Wales politics

Kancoat investment decision wrong, senior civil servant says

James Price
Image caption James Price said the fact a site had failed did not mean it would fail again

The investment panel that recommended government cash support for a steel firm which later went bust got its decision wrong, a senior civil servant has admitted.

Kancoat in Swansea received £3.4m before going into administration.

That was despite a review advising it had a "weak" business plan.

But deputy permanent secretary for economy James Price told AMs that the panel had thought the firm had a "reasonable chance" of success.

The site at Waunarlwydd had been previously run by Alcoa Group, but was shut down in 2007.

Another firm, Falcon Steel, had received Welsh Government finance before entering liquidation in January 2011.

Mr Price told the assembly's public accounts committee on Monday that the Welsh Government's investment panel "was convinced" that Kancoat "had a reasonable chance of being successful".

"Simply because something has failed before doesn't always mean it's going to fail again," he said.

But, under further questioning from Swansea East AM Mike Hedges, Mr Price said: "In this case the investment panel was proved wrong."

An earlier Wales Audit Office report had shown that a Welsh Government due-diligence review had raised concerns about Kancoat's business plan, saying it appeared "weak and inconsistent" and identifying it as high risk.

Image caption The former Alcoa plant was sub-leased to Kancoat by Welsh ministers

But Mr Price told the committee it was not unusual for a due-diligence officer "to raise concerns and for us to still put money in".

Mick McGuire, director of sectors and business at the Welsh Government, said the business plan for the firm had, on paper, "looked credible and achievable".

But he said the company's business plan had come across major issues in "huge fluctuations in the availability and the cost" of steel.

Mr McGuire said the business failed because the company's ability to manage "unforeseen issues and fluctuations wasn't sufficient to keep it safe".

Image caption Mick McGuire (L) said the business plan had "looked credible"

The Welsh Conservatives have previously accused former economy minister Edwina Hart of breaking the ministerial code by approving support for a company close to her Gower constituency, although that was denied by First Minister Carwyn Jones.

Mr Price told the committee that he did not believe there was any "undue influence" from Mrs Hart on officials over Kancoat.

He did not believe she had "any involvement beyond the consideration of the paperwork" sent to her by officials.

Mr Price later said he could not "categorically" say she did not speak to staff about it, but would not have thought it to be "improper" if she had.

He added that no staff had raised "anything" with directors or him.
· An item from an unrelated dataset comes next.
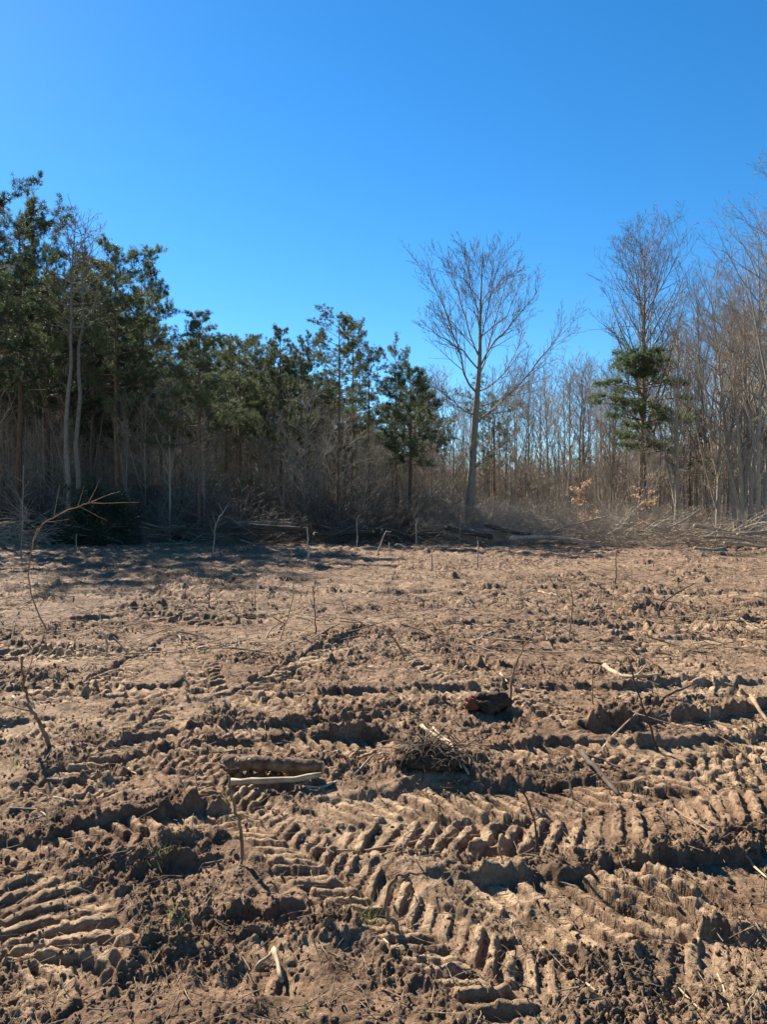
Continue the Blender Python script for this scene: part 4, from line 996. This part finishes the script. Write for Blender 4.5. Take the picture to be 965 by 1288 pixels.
# ------------------------------------------------------------------ root clump and clods
def blob(name, c, s, seed, m, parent, amp=.35, sub=4):
    import bmesh
    bm = bmesh.new(); bmesh.ops.create_icosphere(bm, subdivisions=sub, radius=1)
    co = np.array([v.co[:] for v in bm.verts]); q = co * 2.1 + seed
    n = .5 * fbm(q[:, 0], q[:, 1] + q[:, 2] * 1.7, seed % 8, 3) + .35 * domes(q[:, 0] + q[:, 2] * .3, q[:, 1] + q[:, 2], .6, 1.0, seed % 5) * 2
    co = co * (1 + amp * n[:, None] * 1.4) * np.array(s) + np.array(c)
    for v, p in zip(bm.verts, co): v.co = p
    me = bpy.data.meshes.new(name); bm.to_mesh(me); bm.free(); me.materials.append(m)
    me.polygons.foreach_set('use_smooth', np.full(len(me.polygons), True)); return link(name, me, parent)
c = G(612, 898); root = empty('earth_clod', (c[0], c[1], gz(*c) - .02))
blob('red_lump', (-.11, 0, .07), (.065, .06, .065), 3, M['red_clod'], root, .6)
blob('dark_lump', (.06, .03, .075), (.13, .11, .085), 5, M['dark_clod'], root, .7)
blob('dark_lump', (.02, -.05, .05), (.07, .06, .05), 6, M['dark_clod'], root, .7)
tag(root, 'reddish brown root ball clod lying right of the field centre', 'clod of earth')

c = G(545, 978); root = empty('root_clump', (c[0], c[1], gz(*c))); rs = np.random.default_rng(91)
blob('earth_core', (0, .05, .0), (.20, .13, .07), 2, M['dark_clod'], root, .7)
for i in range(170):
    a = rs.uniform(0, 6.28); st = np.array([rs.normal(0, .11), rs.normal(0.02, .07), rs.uniform(.0, .10)])
    Q, _ = curve(st, (math.cos(a), math.sin(a) * .7, rs.uniform(-.2, 1.1)), rs.uniform(.08, .26), 7, rs, -1.1, .22)
    q = Tubes(); r = rs.uniform(.0015, .005); q.add(Q, np.linspace(r, r * .4, 7), 4)
    q.obj('root', [M[['dark_stick', 'stick', 'dead_wood'][int(rs.choice(3, p=[.8, .14, .06]))]]], root)
tag(root, 'tangled clump of dark roots torn out of the soil in the centre foreground', 'root clump')
for k_, (pix, r, zs, lab) in enumerate((([(530, 938), (560, 962), (590, 988)], .011, (.10, .09, .02), 'pale peeled stick lying over the right side of the root clump'),
                                 ([(545, 945), (566, 968), (580, 984)], .007, (.09, .08, .02), 'thinner pale stick parallel under the peeled one on the root clump'))):
    lying('stick', pix, r, 'split_wood', lab, zs=zs, seed=70 + k_)

# loose crumbs of soil, twig litter, leaves, grass
def clod_mesh(seed, sub=2):
    import bmesh
    bm = bmesh.new(); bmesh.ops.create_icosphere(bm, subdivisions=sub, radius=1); r = random.Random(seed)
    ax = [Vector((r.gauss(0, 1), r.gauss(0, 1), r.gauss(0, 1))).normalized() for _ in range(7)]; cut = [r.uniform(.55, .9) for _ in ax]
    for v in bm.verts:
        for a, cc in zip(ax, cut):
            dd = v.co.dot(a)
            if dd > cc: v.co -= a * (dd - cc)
        v.co *= r.uniform(.93, 1.07)
    me = bpy.data.meshes.new('clod'); bm.to_mesh(me); bm.free(); me.materials.append(M['clod'])
    me.polygons.foreach_set('use_smooth', np.full(len(me.polygons), True)); return me
rs = np.random.default_rng(55)
def field_points(n, y0, y1, gamma=1.0):
    v = rs.random(n); Y = y0 * (y1 / y0) ** v; X = (rs.random(n) * 2 - 1) * (.56 * (Y + 1.2)); return X, Y
X, Y = field_points(110000, 1.9, 26); H, mk2, rg2 = ground_full(X, Y)
keep = rs.random(len(X)) < (0.08 + .9 * rg2); X, Y, H = X[keep], Y[keep], H[keep]; n = len(X)
s = np.clip(rs.lognormal(-5.5, .55, n), .002, .016) * (1 + .03 * Y)
scatter('soil_crumbs', np.column_stack([X, Y, H + s * .25]), rs.uniform(0, 6.28, (n, 3)), np.column_stack([s * rs.uniform(.8, 1.4, n), s * rs.uniform(.7, 1.1, n), s * rs.uniform(.5, .9, n)]), rs.integers(0, 6, n), [clod_mesh(i) for i in range(6)], 'loose crumbs and small clods of dry soil over the field')
def twig_mesh(seed):
    r = np.random.default_rng(seed); T = Tubes(); Q, _ = curve((-.5, 0, 0), (1, 0, 0), 1.0, 6, r, 0, .14); Q[:, 2] *= .3
    T.add(Q, np.linspace(.022, .010, 6), 4)
    if seed % 2: p, d = interp(Q, .5); S, _ = curve(p, (1, .7, .2), .35, 3, r); T.add(S, [.012, .009, .006], 3)
    return T.mesh('twig', [M['litter_twig']])
X, Y = field_points(13000, 1.9, 36); H, mk2, rg2 = ground_full(X, Y); n = len(X)
s = (.02 + .09 * rs.random(n) ** 2) * (1 + .13 * Y); 
scatter('twig_litter', np.column_stack([X, Y, H + .010 + s * .02]), np.column_stack([rs.normal(0, .15, n), rs.normal(0, .30, n), rs.uniform(0, 6.28, n)]), np.column_stack([s, s, s * rs.uniform(.5, 1, n)]), rs.integers(0, 8, n), [twig_mesh(i) for i in range(8)], 'small twigs and splinters strewn over the field')
X, Y = field_points(5000, 8, 35); H, mk2, rg2 = ground_full(X, Y); n = len(X); s = .12 + .55 * rs.random(n) ** 3
scatter('branch_litter', np.column_stack([X, Y, H + .02 + s * .03]), np.column_stack([rs.normal(0, .15, n), rs.normal(0, .22, n), rs.uniform(0, 6.28, n)]), np.column_stack([s, s, s * rs.uniform(.3, .8, n)]), rs.integers(0, 8, n), [twig_mesh(i + 20) for i in range(8)], 'longer broken branches strewn over the far part of the field')
def leaf_me(seed):
    r = np.random.default_rng(seed); V = np.array([(-1, 0, 0), (-.3, .5, .15), (.5, .4, .1), (1, 0, .25), (.5, -.4, .1), (-.3, -.5, .15)]) + r.normal(0, .08, (6, 3))
    me = quick_mesh('leaf', V, Fq=[(0, 1, 4, 5), (1, 2, 3, 4)], mats=[M['dry_leaf']], smooth=False); return me
X, Y = field_points(2600, 6, 46); rr2 = rs.random(len(X)); keep = (Y > 24) | (rr2 < .25); X, Y = X[keep], Y[keep]; n = len(X); H = gh(X, Y); s = rs.uniform(.015, .035, n) * (1 + .012 * Y)
scatter('dry_leaves', np.column_stack([X, Y, H + .012]), np.column_stack([rs.normal(0, .4, n), rs.normal(0, .4, n), rs.uniform(0, 6.28, n)]), np.column_stack([s, s, s]), rs.integers(0, 4, n), [leaf_me(i) for i in range(4)], 'dry fallen leaves on the soil towards the wood')
# few green blades
cs = [(465, 1150), (452, 1158), (205, 1085), (5, 962), (640, 727), (650, 726), (380, 1275), (300, 1010), (214, 1162), (470, 1146)]
V, Fg = [], []
for (px, py) in cs:
    g = G(px, py)
    for _ in range(16):
        x = g[0] + rs.normal(0, .03) * (1 + g[1] * .1); y = g[1] + rs.normal(0, .03) * (1 + g[1] * .1); z = gz(x, y) - .005; l = rs.uniform(.02, .06) * (1 + g[1] * .08); a = rs.uniform(0, 6.28)
        b = len(V); V += [(x - .002, y, z), (x + .002, y, z), (x + math.cos(a) * l * .5, y + math.sin(a) * l * .5, z + l)]; Fg.append((b, b + 1, b + 2))
tag(link('grass', quick_mesh('grass', V, Ft=Fg, mats=[M['grass']], smooth=False)), 'a few sparse green grass blades poking through the soil', kind='stuff')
Mr Price said if an investment was to take place in a minister's constituency "then there would be deemed a reasonable conflict or perception of conflict might exist, in which case advice would be sought".

Often that would end up being referred to the first minister, he explained.

But he explained that in this case, "because the investment was outside of the minister's constituency area", such a process was not adopted because "there was deemed not to be a conflict of interest".

The Welsh Government had previously said it had made a number of "key changes" to its procedures in the wake of the collapse of the firm.

Mr Price said there was "now a vastly improved process" in the way loans were awarded.

Mr McGuire added there "has been interest" from a company in buying the production line.